We ended up talking about movies and one of his favorites is The Karate Kid. We talked about the lesson the teacher character, Miyagi, imparts on his protege, “stop a moment, breathe and open your eyes. And then you feel a whole lot more focused and relaxed at the same time. Then you’ll roll with the punches and take on the day.” It’s a lesson that Eric carries with him and applies in his daily life. We both agreed that organizations that give people opportunities to stop and take a moment to breathe would be beneficial to everyone.

I asked Eric what Disability Pride Month means to him and he explained, “It reminds me how unique I am in having Down syndrome, one extra chromosome in my body, that makes me me. And it feels really good to be able to have a disability because I am a person first and my disability secondary. I just really like being a part of the disability community as well as the Down's Syndrome community. I feel included through different organizations like The Arc of King County for sure, and People First of Washington as well. I definitely love myself and I appreciate putting in my voice as well as other people's voices and where we work as a team.”
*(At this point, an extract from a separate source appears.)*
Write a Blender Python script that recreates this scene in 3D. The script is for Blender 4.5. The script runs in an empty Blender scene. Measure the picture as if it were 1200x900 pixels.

For resources, Eric recommends:

The Arc of King County - Good resources for different programs for people with disabilities.

Disability Rights Washington - To learn about self-determination and “people first” language.

People First of Washington - Resources that accessible and easy to navigate.

He also understands that getting on the internet can be challenging for some because of the inequity of access. He recommends going to the library to access books or a computer.